Congressman, civil rights activist to address LU

Amanda Loder

At 11:10 on Tuesday, Feb. 8, Representative John Lewis (D-GA) will speak to the Lawrence community at the Memorial Chapel in the third convocation of the academic year. Lewis, who is serving his seventh term in Congress, has a long history of public service and activism.
Born in 1940 to rural Alabama sharecroppers, Lewis recognized the challenges posed by segregation from an early age. When he was ten years old, Lewis attempted to check out a book at the library in nearby Troy, Alabama. The librarian refused to check out the book because Lewis was black.
Despite the educational challenges posed by segregation, Lewis embraced academics, studying religion and philosophy at Fisk University in Nashville, Tennessee. There, he took particular interest in the philosophies and protest methods of Henry David Thoreau, Mahatma Gandhi, and Dr. Martin Luther King, Jr. Later, Lewis graduated from the American Baptist Theological Seminary.
One of Lewis’ early efforts as a student in the civil rights movement was participation in the Freedom Riders. This group of thirteen people, comprised of both blacks and whites, boarded buses in response to the recent Supreme Court ruling making segregation on interstate transportation illegal. Despite the ruling, however, the Freedom Riders were severely beaten by angry mobs.
Although he was frequently the target of violence, Lewis persisted in his work, and by the time he was 23, Lewis headed the Student Nonviolent Coordinating Committee and was nationally recognized as one of the “Big Six” civil rights leaders. As the head of SNCC, Lewis actively organized sit-ins at Nashville restaurants. In 1964, Lewis helped organize the activities of Mississippi Freedom Summer, during which volunteers registered black voters in the state.
Lewis’ most dramatic action, however, took place on March 7, 1965 at the Edmund Pettus Bridge in Selma, Alabama.

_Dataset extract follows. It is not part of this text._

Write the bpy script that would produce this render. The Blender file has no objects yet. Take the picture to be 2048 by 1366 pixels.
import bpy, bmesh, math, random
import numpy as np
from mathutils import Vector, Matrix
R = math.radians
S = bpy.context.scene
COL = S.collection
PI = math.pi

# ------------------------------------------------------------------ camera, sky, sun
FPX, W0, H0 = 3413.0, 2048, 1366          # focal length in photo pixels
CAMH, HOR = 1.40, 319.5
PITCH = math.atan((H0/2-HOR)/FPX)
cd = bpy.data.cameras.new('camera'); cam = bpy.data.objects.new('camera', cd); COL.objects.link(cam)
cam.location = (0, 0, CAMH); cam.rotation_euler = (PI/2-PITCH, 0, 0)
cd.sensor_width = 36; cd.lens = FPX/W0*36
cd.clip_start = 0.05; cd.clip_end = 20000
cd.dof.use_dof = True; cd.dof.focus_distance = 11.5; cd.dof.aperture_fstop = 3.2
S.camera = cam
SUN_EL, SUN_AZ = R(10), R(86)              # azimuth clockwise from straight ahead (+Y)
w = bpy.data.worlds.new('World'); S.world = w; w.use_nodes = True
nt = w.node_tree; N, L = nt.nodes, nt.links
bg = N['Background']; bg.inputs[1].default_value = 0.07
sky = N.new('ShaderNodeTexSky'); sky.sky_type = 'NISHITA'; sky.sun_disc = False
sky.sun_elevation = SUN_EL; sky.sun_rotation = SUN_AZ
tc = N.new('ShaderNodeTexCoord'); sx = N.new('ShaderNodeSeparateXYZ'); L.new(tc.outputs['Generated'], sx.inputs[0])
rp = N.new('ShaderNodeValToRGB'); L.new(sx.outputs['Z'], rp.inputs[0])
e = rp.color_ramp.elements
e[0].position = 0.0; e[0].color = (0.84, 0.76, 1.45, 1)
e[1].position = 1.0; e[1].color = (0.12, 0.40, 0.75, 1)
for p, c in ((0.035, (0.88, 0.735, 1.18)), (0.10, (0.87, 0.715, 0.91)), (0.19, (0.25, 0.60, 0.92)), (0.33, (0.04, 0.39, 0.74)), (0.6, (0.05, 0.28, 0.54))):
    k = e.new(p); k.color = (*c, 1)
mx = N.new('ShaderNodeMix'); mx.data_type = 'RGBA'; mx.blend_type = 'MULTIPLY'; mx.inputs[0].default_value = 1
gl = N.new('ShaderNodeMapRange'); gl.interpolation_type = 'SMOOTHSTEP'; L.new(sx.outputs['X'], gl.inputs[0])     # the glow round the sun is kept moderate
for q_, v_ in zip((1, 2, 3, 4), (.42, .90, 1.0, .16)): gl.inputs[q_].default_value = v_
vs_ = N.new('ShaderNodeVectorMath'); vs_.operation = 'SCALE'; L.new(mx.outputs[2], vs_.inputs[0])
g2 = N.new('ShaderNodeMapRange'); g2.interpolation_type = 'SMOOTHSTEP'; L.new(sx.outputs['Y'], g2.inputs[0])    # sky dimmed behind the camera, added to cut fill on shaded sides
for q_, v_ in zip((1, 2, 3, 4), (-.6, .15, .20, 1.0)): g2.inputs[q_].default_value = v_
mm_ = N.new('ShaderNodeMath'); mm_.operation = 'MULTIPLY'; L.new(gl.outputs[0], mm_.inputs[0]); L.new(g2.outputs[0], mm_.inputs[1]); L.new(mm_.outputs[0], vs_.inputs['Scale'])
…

Lewis, with fellow activist Hosea Williams, led 525 people in a nonviolent march. Alabama state troopers were waiting for them, however, and beat the marchers with nightsticks, trampled them with their horses, and used tear gas. The event was quickly dubbed, “Bloody Sunday.” One week later, in response to Bloody Sunday, President Lyndon Johnson addressed a joint session of Congress. Shortly thereafter, the efforts of civil rights leaders paid off. On August 6, 1965, in response to the famous march of 25,000 protesters from Selma to Montgomery, Alabama, Congress passed the Voting Rights Act, which made literacy tests and other obstacles to minority voter registration illegal.
In an interview with Seth Goddard of life.com, Lewis advised those who would change the world to “Pace yourself. Don’t get in a hurry. The problems we are facing in the American society are not problems that were created yesterday. They were not created overnight and they’re not going to be solved in the matter of a few days or a few weeks or a few months or maybe a few years. But you have to take the long hard look and do what you can do, but do something. Be involved.” To young Americans, Lewis further advised, “You’re just too quiet. You need to make some noise. You need to agitate in a nonviolent and creative fashion.